PHP simply stands for PHP: Hypertext Preprocessor, but that was not the original meaning of PHP. The original meaning, personal home page, grew obsolete and was changed over time. PHP is a scripting language, and one of the tools used to write web pages.
PHP was first created in 1995, when the Dot Coms were booming and your parents decided to try “surfing the Internet.” When PHP was first created, the letters in its name represented Personal Home Page, and it has gone through a few “generations” to reach the PHP we know and love today.
Originally, PHP’s creator, Rasmus Lerdorf, set out to design a code to replace a few Perl scripts he was using on his own home page. As Lerdorf required more functionality, he expanded into C, which let his PHP talk to databases and let users create dynamic but simple applications for the Web.
Lerdorf, wanting to share his creation with everybody else, released his source, as PHP/FI (Personal Home Page/Forms Interpreter), for the world to use. He welcomed people to fix any bugs and even to improve the code so it got better for everybody.
PHP/FI led to improved versions of PHP, including PHP/FI 2.0 in November of 1997. This version of PHP was used by people around the world, with 50,000 domains reportedly using it.
Like the original PHP, PHP/FI included Perlesque variables, since its roots were in Perl, and allowed users to embed PHP in HTML (hypertext markup language), but big changes were right around the corner.

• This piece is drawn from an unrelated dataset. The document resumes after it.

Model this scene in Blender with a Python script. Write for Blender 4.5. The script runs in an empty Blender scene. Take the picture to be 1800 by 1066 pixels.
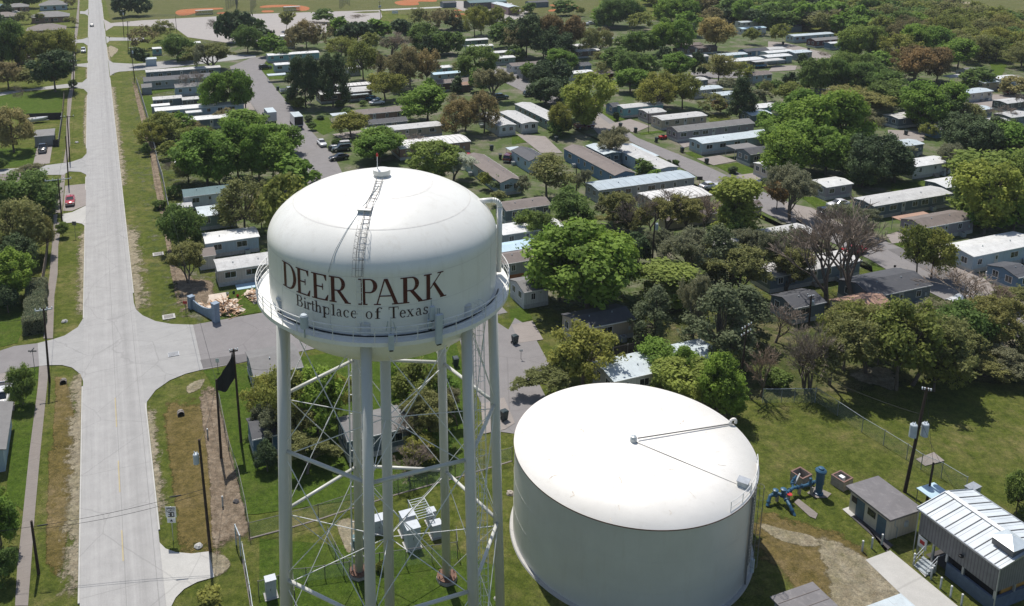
import bpy, math, random
from mathutils import Vector, Matrix
rad=math.radians
random.seed(7)
S=bpy.context.scene; COL=S.collection
# ------------------------------------------------------------------ camera
CH=60.0; FPX=1543.13; PITCH=rad(13.4484); ROLL=rad(-0.135); PPX,PPY=772.07,188.75
Fv=Vector((0,math.cos(PITCH),-math.sin(PITCH))); Uv=Vector((0,math.sin(PITCH),math.cos(PITCH))); Rv=Vector((1,0,0))
R2v=Rv*math.cos(ROLL)+Uv*math.sin(ROLL); U2v=-Rv*math.sin(ROLL)+Uv*math.cos(ROLL)
cd=bpy.data.cameras.new('camera'); cam=bpy.data.objects.new('camera',cd); COL.objects.link(cam); S.camera=cam
cd.sensor_fit='HORIZONTAL'; cd.sensor_width=36; cd.lens=FPX/1800*36
cd.shift_x=(900-PPX)/1800; cd.shift_y=(PPY-533)/1800
cd.clip_start=0.5; cd.clip_end=6000
M=Matrix((R2v,U2v,-Fv)).transposed().to_4x4(); M.translation=Vector((0,0,CH)); cam.matrix_world=M
def inv(x,y,z=0.0):
    "point of the world at height z seen at pixel x,y of the 1800 px photograph"
    d=Fv+R2v*((x-PPX)/FPX)-U2v*((y-PPY)/FPX)
    return Vector((0,0,CH))+d*((z-CH)/d.z)
def proj(p):
    d=Vector(p)-Vector((0,0,CH)); zc=d.dot(Fv)
    return PPX+FPX*d.dot(R2v)/zc, PPY-FPX*d.dot(U2v)/zc
def tp(t,x,y): return (t%4)*450+x*450/1777.0, (0,260,520,796)[t//4]+y*270/1066.0
def TG(t,x,y,z=0.0): return inv(*tp(t,x,y),z)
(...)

Two new minds joined the world of PHP in 1997. Andi Gutmans and Zeev Suraski created PHP 3 when they discovered the PHP/FI 2.0 lacked the horsepower they needed for some eCommerce work they were developing.

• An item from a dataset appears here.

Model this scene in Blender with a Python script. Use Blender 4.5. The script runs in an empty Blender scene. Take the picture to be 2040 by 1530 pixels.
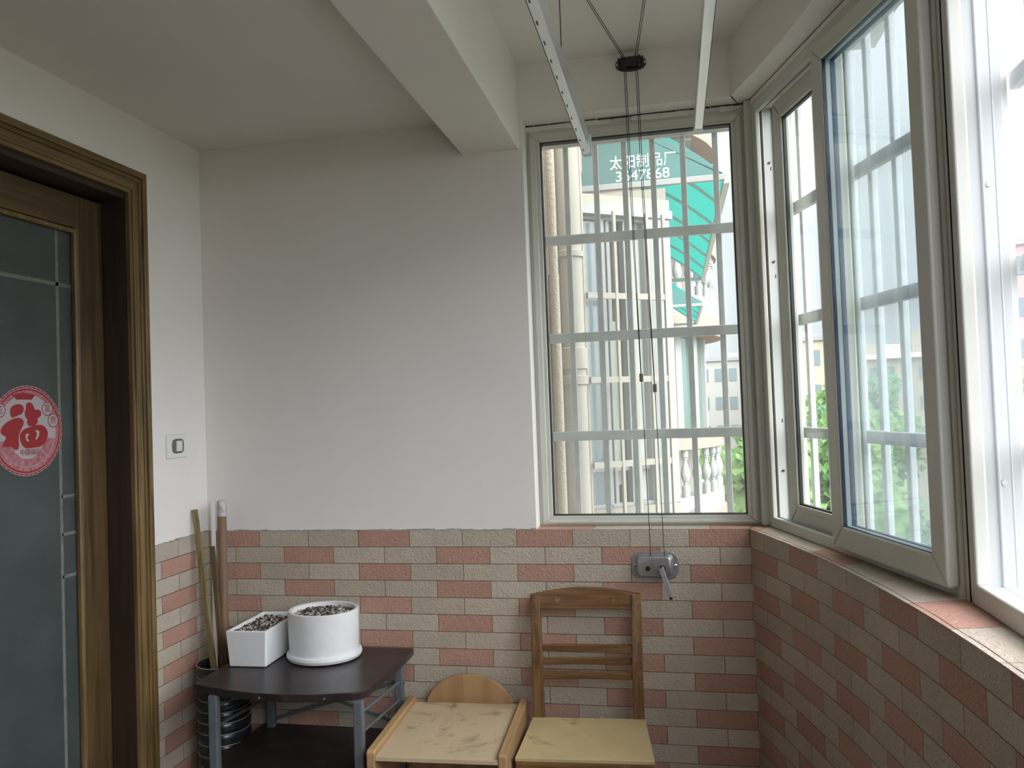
import bpy, bmesh, math, random
from mathutils import Vector, Matrix
random.seed(7)
C = bpy.context.scene.collection
PI = math.pi
# ------------------------------------------------------------------ camera
cam_d = bpy.data.cameras.new('camera'); cam = bpy.data.objects.new('camera', cam_d); C.objects.link(cam)
cam_d.sensor_fit = 'HORIZONTAL'; cam_d.sensor_width = 36.0; cam_d.lens = 1577.6 / 2040 * 36
cam_d.clip_start = 0.02; cam_d.clip_end = 500
def cam_axes(yaw, pitch, roll):
    f0 = Vector((math.sin(yaw), math.cos(yaw), 0)); r0 = Vector((math.cos(yaw), -math.sin(yaw), 0)); u0 = Vector((0, 0, 1))
    f = f0 * math.cos(pitch) + u0 * math.sin(pitch); u = u0 * math.cos(pitch) - f0 * math.sin(pitch)
    return r0 * math.cos(roll) + u * math.sin(roll), f, u * math.cos(roll) - r0 * math.sin(roll)
r_, f_, u_ = cam_axes(-.2010, .0284, -.0362)
cam.matrix_world = Matrix(((r_.x, u_.x, -f_.x, 0), (r_.y, u_.y, -f_.y, 0), (r_.z, u_.z, -f_.z, 1.5), (0, 0, 0, 1)))
bpy.context.scene.camera = cam
vs = bpy.context.scene.view_settings
bpy.context.scene.display_settings.display_device = 'sRGB'
vs.view_transform = 'Standard'; vs.look = 'None'; vs.gamma = 1; vs.use_curve_mapping = False
vs.exposure = 0.3
cy = bpy.context.scene.cycles
cy.max_bounces = 14; cy.diffuse_bounces = 5; cy.transparent_max_bounces = 20; cy.use_denoising = True
cy.sample_clamp_indirect = 6.0; cy.caustics_reflective = False; cy.caustics_refractive = False
# ------------------------------------------------------------------ world: overcast sky, brighter overhead and behind the viewer's right
SKY = 2.0
w = bpy.data.worlds.new('world'); bpy.context.scene.world = w; w.use_nodes = True
nt = w.node_tree; nt.nodes.clear()
def N(nt, t, **k):
    n = nt.nodes.new(t)
    for a, b in k.items(): setattr(n, a, b)
    return n
out = N(nt, 'ShaderNodeOutputWorld'); bg = N(nt, 'ShaderNodeBackground')
tc = N(nt, 'ShaderNodeTexCoord'); sp = N(nt, 'ShaderNodeSeparateXYZ')
nt.links.new(tc.outputs['Generated'], sp.inputs[0])
rp = N(nt, 'ShaderNodeValToRGB'); el = rp.color_ramp.elements
el[0].position = 0.0; el[0].color = (.12, .13, .10, 1)
el[1].position = 1.0; el[1].color = (1.25, 1.25, 1.25, 1)
for p_, c_ in ((.485, (.20, .22, .17, 1)), (.505, (.44, .455, .485, 1)), (.60, (.50, .52, .555, 1)), (.72, (.95, .95, .97, 1))):
    e_ = el.new(p_); e_.color = c_
mp = N(nt, 'ShaderNodeMapRange'); mp.inputs['From Min'].default_value = -1; mp.inputs['From Max'].default_value = 1
nt.links.new(sp.outputs['Z'], mp.inputs['Value']); nt.links.new(mp.outputs[0], rp.inputs[0])
# the sun behind cloud: broad glow to the right and behind (+x, -y)
dt = N(nt, 'ShaderNodeVectorMath', operation='DOT_PRODUCT'); dt.inputs[1].default_value = Vector((.79, -.47, .41)).normalized()
nt.links.new(tc.outputs['Generated'], dt.inputs[0])
mg = N(nt, 'ShaderNodeMapRange'); mg.inputs['From Min'].default_value = .35; mg.inputs['From Max'].default_value = 1; mg.inputs['To Min'].default_value = SKY; mg.inputs['To Max'].default_value = SKY * 7.5
nt.links.new(dt.outputs['Value'], mg.inputs['Value'])
nt.links.new(rp.outputs[0], bg.inputs[0]); nt.links.new(mg.outputs[0], bg.inputs[1]); nt.links.new(bg.outputs[0], out.inputs[0])

# ------------------------------------------------------------------ mesh helpers
class MB:
    def __init__(s): s.v = []; s.f = []
    def add(s, vs, fs):
        b = len(s.v); s.v += [tuple(x) for x in vs]; s.f += [tuple(b + i for i in f) for f in fs]; return s
    def box(s, x0, x1, y0, y1, z0, z1, M=None):
        v = [Vector(p) for p in ((x0,y0,z0),(x1,y0,z0),(x1,y1,z0),(x0,y1,z0),(x0,y0,z1),(x1,y0,z1),(x1,y1,z1),(x0,y1,z1))]
        if M is not None: v = [M @ p for p in v]
        return s.add(v, [(3,2,1,0),(4,5,6,7),(0,1,5,4),(1,2,6,5),(2,3,7,6),(3,0,4,7)])
    def bar(s, a, b, w, h=None, up=(0,0,1)):
        a = Vector(a); b = Vector(b); h = h or w; d = (b - a).normalized(); u = Vector(up)
        if abs(d.dot(u)) > .95: u = Vector((0, 1, 0))
        x = d.cross(u).normalized(); y = x.cross(d).normalized()
        M = Matrix.Translation(a) @ Matrix((x, d, y)).transposed().to_4x4()
        return s.box(-w/2, w/2, 0, (b - a).length, -h/2, h/2, M)
    def tube(s, pts, r, n=10, closed=False, cap=True):
        pts = [Vector(p) for p in pts]; rr = r if isinstance(r, (list, tuple)) else [r] * len(pts); m = len(pts); vs = []; px = None
        for i, p in enumerate(pts):
            if closed: d = pts[(i+1) % m] - pts[i-1]
            else: d = pts[min(i+1, m-1)] - pts[max(i-1, 0)]
            d.normalize()
            if px is None: px = d.orthogonal().normalized()
            x = (px - d * px.dot(d)).normalized(); y = d.cross(x); px = x
            vs += [p + (x * math.cos(2*PI*k/n) + y * math.sin(2*PI*k/n)) * rr[i] for k in range(n)]
        fs = []
        for i in range(m if closed else m - 1):
            j = (i + 1) % m
            fs += [(i*n+k, i*n+(k+1)%n, j*n+(k+1)%n, j*n+k) for k in range(n)]
        if cap and not closed: fs += [tuple(range(n))[::-1], tuple((m-1)*n+k for k in range(n))]
        return s.add(vs, fs)
    def lathe(s, prof, n=32, sx=1, sy=1, o=(0,0,0)):
        vs = []
        for r, z in prof: vs += [(o[0]+r*sx*math.cos(2*PI*k/n), o[1]+r*sy*math.sin(2*PI*k/n), o[2]+z) for k in range(n)]
        fs = [(i*n+k, i*n+(k+1)%n, (i+1)*n+(k+1)%n, (i+1)*n+k) for i in range(len(prof)-1) for k in range(n)]
        if prof[0][0] > 1e-6: fs.append(tuple(range(n))[::-1])
        if prof[-1][0] > 1e-6: fs.append(tuple((len(prof)-1)*n+k for k in range(n)))
        return s.add(vs, fs)
    def prism(s, poly, z0, z1, M=None):
        n = len(poly); v = [Vector((x, y, z0)) for x, y in poly] + [Vector((x, y, z1)) for x, y in poly]
        if M is not None: v = [M @ p for p in v]
        return s.add(v, [tuple(range(n))[::-1], tuple(range(n, 2*n))] + [(i, (i+1)%n, n+(i+1)%n, n+i) for i in range(n)])
    def ring(s, x0, x1, z0, z1, wl, y0, y1):
        # mitred rectangular frame in the local x-z plane, y0..y1 thick; wl = width or (left, right, bottom, top)
        if not isinstance(wl, (list, tuple)): wl = (wl,)*4
        o = [(x0,z0),(x1,z0),(x1,z1),(x0,z1)]; i = [(x0+wl[0],z0+wl[2]),(x1-wl[1],z0+wl[2]),(x1-wl[1],z1-wl[3]),(x0+wl[0],z1-wl[3])]
        for k in range(4):
            l = (k+1) % 4; q = [o[k], o[l], i[l], i[k]]
            s.add([(a,y0,b) for a,b in q] + [(a,y1,b) for a,b in q], [(0,1,2,3),(7,6,5,4),(0,4,5,1),(1,5,6,2),(2,6,7,3),(3,7,4,0)])
        return s
    def strip(s, inner, outer, z0, z1, M=None):
        n = len(inner); v = []
        for a, b in zip(inner, outer): v += [(a[0],a[1],z0),(b[0],b[1],z0),(b[0],b[1],z1),(a[0],a[1],z1)]
        f = []
        for i in range(n-1):
            a = 4*i; b = a + 4
            f += [(a+k, b+k, b+(k+1)%4, a+(k+1)%4) for k in range(4)]
        f += [(0,1,2,3), (4*n-1,4*n-2,4*n-3,4*n-4)]
        return s.add(v, f)
    def build(s, name, mat, parent=None, label=None, smooth=False, bevel=0, seg=2, loc=None):
        me = bpy.data.meshes.new(name); me.from_pydata(s.v, [], s.f)
        bm = bmesh.new(); bm.from_mesh(me); bmesh.ops.recalc_face_normals(bm, faces=bm.faces); bm.to_mesh(me); bm.free()
        me.materials.append(mat); o = bpy.data.objects.new(name, me); C.objects.link(o)
        if parent: o.parent = parent
        if loc: o.location = loc
        if label: o['label'] = label
        if smooth:
            for p in me.polygons: p.use_smooth = True
            if smooth != 'all': 
                md = o.modifiers.new('e', 'EDGE_SPLIT'); md.split_angle = math.radians(35)
        if bevel:
            b = o.modifiers.new('b', 'BEVEL'); b.width = bevel; b.segments = seg; b.limit_method = 'ANGLE'; b.angle_limit = math.radians(40); b.harden_normals = False
        return o
def tag(o, label, cat, group=None, kind=None):
    o['label'] = label
    if cat: o['category'] = cat
    if group: o['group'] = group
    if kind: o['kind'] = kind
    return o
def thing(name, label, cat, loc=(0,0,0), rz=0, group=None, kind=None):
    o = bpy.data.objects.new(name, None); C.objects.link(o); o.location = loc; o.rotation_euler = (0,0,rz); o.empty_display_size = .05
    return tag(o, label, cat, group, kind)
def struct(name, label, loc=(0,0,0), rz=0): return thing(name, label, None, loc, rz, kind='structure')
def copy_tree(o, parent=None):
    c = o.copy(); C.objects.link(c)
    if parent: c.parent = parent
    for ch in list(o.children): copy_tree(ch, c)
    return c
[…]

Gutmans, Suraski, and Lerdorf began working together, making PHP 3 the official version of PHP and the one on which they would build in the future. It was at this point that PHP was no longer known as Personal Home Page, but as PHP: Hypertext Processor. By late 1998, an estimated tens of thousands of people were using PHP, in addition to hundreds of thousands of Web sites.
PHP 4 was a rewrite of PHP, designed to improve performance and add features. Gutmans and Suraski also created a new engine, called the Zend Engine. PHP 4 is estimated to be used by hundreds of thousands of web developers world-wide, and it reportedly used on several million Web pages.
PHP 5, released in the summer of 2004, is built on PHP 4, and it features Zend Engine 2.0 along with lots of other great features. Perhaps another version of PHP is looming in the near future. Though nothing is official, we can only suppose that more is in store for PHP. What does PHP stand for? It stands for itself, in more ways that simply the name. This great, open-source code gives the not-at-all free products a run for their money.
PHP went from being one person’s personal code to being used by millions of people around the world. Rasmus Lerdorf’s idea, with important contributions from Andi Gutmans and Zeev Suraski, changed one part of the computing world. It just proves that your good idea could change your part of the world, too.